One of the most important applications of superconductors is making powerful electromagnets. In electronics, it is a basic principle that as electrical charges travel through conducting material, like current flowing through winding strands of copper wire, it generates heat and loses energy. Since the electric and magnetic fields are tied together, when charge passes through the wire it conducts electricity, it also creates a magnetic field. But, superconducting wire can carry an immense amount of electrical current without the effects of heating or energy loss. In this state of superconductivity, magnetic fields gets expelled from the equation by sending the electric current towards the outer surface, thereby, squeezing out any magnetic flux. This not yet fully understood phenomena is also known as, the Meisser effect. But what we do know, is that when the magnetic fields of the superconductor get cancelled out, the electrical currents do not change, or decay, with time. The electrical current can travel without a power source to drive it - infinitely! So, it's not just a clever name, it really is a super-conductor.    

One hundred years ago, Dutch physicist, Heike Kamerlingh Onnes and his team found that certain materials completely lose their electrical resistance when cooled to a temperature that is within what is called "absolute zero". The following quote is from the 'History of Superconductors' section on Superconductors.org, a non-profit, non-affiliated website intended to introduce beginners and non-technical people to the world of superconductors. 

"Superconductors, materials that have no resistance to the flow of electricity, are one of the last great frontiers of scientific discovery. Not only have the limits of superconductivity not yet been reached, but the theories that explain superconductor behavior seem to be constantly under review. In 1911 superconductivity was first observed in mercury by Dutch physicist Heike Kamerlingh Onnes of Leiden University. When he cooled it to the temperature of liquid helium, 4 degrees Kelvin (-452F, -269C), its resistance suddenly disappeared. The Kelvin scale represents an "absolute" scale of temperature. Thus, it was necessary for Onnes to come within 4 degrees of the coldest temperature that is theoretically attainable to witness the phenomenon of superconductivity. Later, in 1913, he won a Nobel Prize in physics for his research in this area." (Eck 2011)

Within fifty years of the discovery made by Heike Onnes and his team, superconductivity was though to have been fully explained by a simple beautiful elegant theory, when in 1986, an ugly disproving fact overturned it all.

It seems that superconducting materials are still surprising us. Three years ago, in the Science and Technology of Advanced Materials, an international forum for refereed original contributions and reviews covering all aspects of materials science, Tadashi C Ozawa and Susan M Kauzlarich published a journal titled, "Chemistry of layered d-metal pnictide oxides and their potential as candidates for new superconductors", covering their new findings of an (iron-based) superconducting material.
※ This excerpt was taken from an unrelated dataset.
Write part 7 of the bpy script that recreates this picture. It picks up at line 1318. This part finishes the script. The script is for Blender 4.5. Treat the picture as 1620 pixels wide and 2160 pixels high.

In 2008, Charles Q. Choi wrote about this story in the April 23rd issue of Scientific American, "Iron Exposed as High-Temperature Superconductor: New class of superconductor may help pin down mysterious physics",

"For more than 20 years, the only known superconductors that worked far above liquid-helium temperatures were a few dozen compounds—virtually all based on copper. Now scientists have discovered the first high-temperature superconductors based on iron. These novel materials could help unravel one of the biggest mysteries in science—how exactly the high-temperature versions work"(Choi 2008)

These iron-based superconductors that were discovered three years ago were utterly unexpected, and this highlights just how much we still have to learn. The following video is from the article, "Superconducting disc locked in upside-down levitation", posted on the "New ScientistTV Blogs section", under 'Physics and Math' in October 2011. It may seem to be some kind of reversed alien technology, but I assure you, it is perfectly explainable simply using the most natural laws of physics. The key ingredient in effect here lies within the material of the disc. It's make-up consists of poor electrical conducting sapphire crystals, while being coated with an outer layer of superconducting material known as yttrium barium copper oxide. As you can see from the video, the disc can be locked into position because of the love-hate relationship between superconducting fields and magnetic fields. There are tiny, tiny gaps in the disc which allow for some of the magnetic field to seep in, trapping them inside weak area's. Those tiny spaces can hold up the disc by acting as invisible "pins".   


-Demonstration by physicist Boaz Almog from Tel Aviv University, Israel, at the Association of Science-Technology Centers (ASTC) Annual Conference in Baltimore, Maryland, illustrates how a superconducting plate can be fixed in 3D space while levitating above a track of permanent magnets.

This video below is from the article titled, "Superconductor flying saucer stunts", and it also appears on "New ScientistTV" in addition to those previously shown experiments from Boaz Almog and his team at Tel Aviv University.



-Filmed by physicist Boaz Almog and his colleagues at Tel Aviv University's superconductivity group, the clip builds upon Almog's 'hit demonstration' from the Association of Science-Technology Centers


As you can see from the clouds of gas in these two video's, the superconducting materials are cooled with liquid nitrogen. One of the main goals to help further the applications of this research is to find a material that can be superconducting at room temperature. As important as those achievements which have been made up to this point are, their potential for a future revolution in technology may be even greater. Then just maybe, we can all get our "Hoverboards".